#### Given task
Include in the output exactly the lines from the opening of the data through the line containing "LAMP = Vector((0.30, -0.153, 0.935))", and nothing more.
►
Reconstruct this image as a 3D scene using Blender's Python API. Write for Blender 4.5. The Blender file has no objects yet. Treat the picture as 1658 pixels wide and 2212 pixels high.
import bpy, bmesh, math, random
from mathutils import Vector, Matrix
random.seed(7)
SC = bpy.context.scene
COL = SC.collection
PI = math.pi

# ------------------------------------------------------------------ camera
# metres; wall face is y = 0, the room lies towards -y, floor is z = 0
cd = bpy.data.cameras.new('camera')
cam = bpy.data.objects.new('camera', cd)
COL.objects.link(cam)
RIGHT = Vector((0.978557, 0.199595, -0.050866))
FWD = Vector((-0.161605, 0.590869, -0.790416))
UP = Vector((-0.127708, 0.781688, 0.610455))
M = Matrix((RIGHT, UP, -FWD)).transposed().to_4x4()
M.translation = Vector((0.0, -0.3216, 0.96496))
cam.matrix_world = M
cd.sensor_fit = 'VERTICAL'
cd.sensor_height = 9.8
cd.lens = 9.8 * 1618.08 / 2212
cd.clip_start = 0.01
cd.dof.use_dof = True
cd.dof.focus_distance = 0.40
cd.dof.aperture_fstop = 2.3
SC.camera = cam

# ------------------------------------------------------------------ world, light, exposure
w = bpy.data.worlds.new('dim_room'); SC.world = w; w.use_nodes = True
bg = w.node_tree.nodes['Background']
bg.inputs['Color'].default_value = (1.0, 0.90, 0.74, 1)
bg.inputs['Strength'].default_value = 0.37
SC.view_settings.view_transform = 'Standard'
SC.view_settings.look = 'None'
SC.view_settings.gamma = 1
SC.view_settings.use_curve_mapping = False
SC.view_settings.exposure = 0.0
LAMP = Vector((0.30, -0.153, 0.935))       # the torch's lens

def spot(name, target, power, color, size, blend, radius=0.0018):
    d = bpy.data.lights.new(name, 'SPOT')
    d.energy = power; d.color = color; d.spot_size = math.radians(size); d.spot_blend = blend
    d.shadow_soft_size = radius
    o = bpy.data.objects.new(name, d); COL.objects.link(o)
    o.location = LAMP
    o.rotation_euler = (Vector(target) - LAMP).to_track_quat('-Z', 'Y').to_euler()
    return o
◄
#### Exercise response
Reconstruct this image as a 3D scene using Blender's Python API. Write for Blender 4.5. The Blender file has no objects yet. Treat the picture as 1658 pixels wide and 2212 pixels high.
import bpy, bmesh, math, random
from mathutils import Vector, Matrix
random.seed(7)
SC = bpy.context.scene
COL = SC.collection
PI = math.pi

# ------------------------------------------------------------------ camera
# metres; wall face is y = 0, the room lies towards -y, floor is z = 0
cd = bpy.data.cameras.new('camera')
cam = bpy.data.objects.new('camera', cd)
COL.objects.link(cam)
RIGHT = Vector((0.978557, 0.199595, -0.050866))
FWD = Vector((-0.161605, 0.590869, -0.790416))
UP = Vector((-0.127708, 0.781688, 0.610455))
M = Matrix((RIGHT, UP, -FWD)).transposed().to_4x4()
M.translation = Vector((0.0, -0.3216, 0.96496))
cam.matrix_world = M
cd.sensor_fit = 'VERTICAL'
cd.sensor_height = 9.8
cd.lens = 9.8 * 1618.08 / 2212
cd.clip_start = 0.01
cd.dof.use_dof = True
cd.dof.focus_distance = 0.40
cd.dof.aperture_fstop = 2.3
SC.camera = cam

# ------------------------------------------------------------------ world, light, exposure
w = bpy.data.worlds.new('dim_room'); SC.world = w; w.use_nodes = True
bg = w.node_tree.nodes['Background']
bg.inputs['Color'].default_value = (1.0, 0.90, 0.74, 1)
bg.inputs['Strength'].default_value = 0.37
SC.view_settings.view_transform = 'Standard'
SC.view_settings.look = 'None'
SC.view_settings.gamma = 1
SC.view_settings.use_curve_mapping = False
SC.view_settings.exposure = 0.0
LAMP = Vector((0.30, -0.153, 0.935))       # the torch's lens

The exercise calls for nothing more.